Pressing di Obama per accordo, Atene resti nell’euro

Usa: 4 luglio; Obama, la liberta' non viene senza prezzo

NEW YORK. – Il mantra è quello che l’impatto è limitato perché l’esposizione diretta alla Grecia è ridotta. Ma gli Stati Uniti di Barack Obama guardano con preoccupazione agli sviluppi nel Vecchio Continente, e continuano il loro pressing per un accordo, in cui tutti facciano la propria parte e in cui Atene resti nell’area euro.

Una soluzione delle differenze e un compromesso, con un pacchetto di finanziamenti e riforme che consenta alla Grecia di restare in Eurolandia, ”e’ nell’interesse di tutti, anche degli Stati Uniti”, afferma il portavoce della Casa Bianca, Josh Earnest, sottolineando che dal referendum e’ arrivato un messaggio chiaro, ovvero che il popolo greco cerca maggiori opportunità economiche. Un messaggio che gli Stati Uniti ritengono ”comprensibile” date le sfide affrontate dalla Grecia negli ultimi anni.

Il pressing americano per una soluzione e’ mosso anche dal timore che una gestione non ordinata della crisi greca potrebbe avere ripercussioni sull’economia europea, rallentando di fatto anche la ripresa americana di cui l’Ue e’ uno dei maggiori partner commerciali anche se la Grecia ha un’economia che vale quanto quella dello stato dell’Oregon.

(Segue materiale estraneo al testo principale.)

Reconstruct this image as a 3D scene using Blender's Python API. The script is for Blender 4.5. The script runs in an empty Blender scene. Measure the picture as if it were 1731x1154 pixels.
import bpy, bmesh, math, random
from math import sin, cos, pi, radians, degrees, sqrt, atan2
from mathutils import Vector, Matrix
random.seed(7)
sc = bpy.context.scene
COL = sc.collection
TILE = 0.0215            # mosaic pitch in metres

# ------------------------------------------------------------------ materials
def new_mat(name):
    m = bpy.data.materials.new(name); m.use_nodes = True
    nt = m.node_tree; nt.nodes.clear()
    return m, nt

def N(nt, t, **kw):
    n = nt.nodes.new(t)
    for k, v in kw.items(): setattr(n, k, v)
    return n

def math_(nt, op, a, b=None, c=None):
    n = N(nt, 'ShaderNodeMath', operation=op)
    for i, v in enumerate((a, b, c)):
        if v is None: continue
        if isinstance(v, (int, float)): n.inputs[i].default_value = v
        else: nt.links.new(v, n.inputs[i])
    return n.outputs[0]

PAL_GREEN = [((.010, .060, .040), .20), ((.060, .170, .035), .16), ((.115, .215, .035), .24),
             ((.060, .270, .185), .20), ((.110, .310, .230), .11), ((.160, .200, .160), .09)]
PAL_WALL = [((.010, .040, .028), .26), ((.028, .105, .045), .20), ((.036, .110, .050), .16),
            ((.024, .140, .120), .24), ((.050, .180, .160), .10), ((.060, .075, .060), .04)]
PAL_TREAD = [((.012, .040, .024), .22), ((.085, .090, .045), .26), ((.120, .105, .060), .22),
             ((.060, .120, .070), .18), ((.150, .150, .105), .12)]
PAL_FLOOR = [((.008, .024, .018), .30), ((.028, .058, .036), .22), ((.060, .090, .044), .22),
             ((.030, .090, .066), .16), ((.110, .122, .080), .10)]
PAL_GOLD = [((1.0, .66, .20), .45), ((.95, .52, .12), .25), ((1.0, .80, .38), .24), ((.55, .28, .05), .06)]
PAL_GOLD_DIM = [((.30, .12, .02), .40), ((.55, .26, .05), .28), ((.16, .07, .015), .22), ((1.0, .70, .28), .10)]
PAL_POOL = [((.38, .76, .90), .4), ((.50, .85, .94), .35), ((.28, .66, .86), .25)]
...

L’attenzione degli Stati Uniti verso il caso Grecia e’ aumentata con il passare delle settimane, e non solo per motivi economici. Evitare una Grexit, infatti, e’ rilevante anche dal punto di vista geopolitico: un’addio all’area euro rischia di indebolire il fronte delle sanzioni alla Russia, rafforzando allo stesso tempo il presidente russo, Vladimir Putin.

I mercati – osserva la Casa Bianca – per ora hanno reagito ”ordinatamente, con effetti contagio limitato”. Wall Street cala ma non e’ una reazione da ‘panico’, ne’ tantomeno un nuovo temuto momento Lehman Brothers. Gli effetti immediati della crisi greca e del referendum, con la schiacciante vittoria del ‘no’, riguardano il dollaro che si apprezza nei confronti delle principali valute, mettendo in pericolo le esportazioni americane – se il trend dovesse continuare – e lasciando allerta la Fed.

La tabella di marcia della banca centrale americana, infatti, potrebbe essere complicata proprio dalla crisi greca, che rischia di far slittare il previsto primo aumento dei tassi di interesse dal 2006.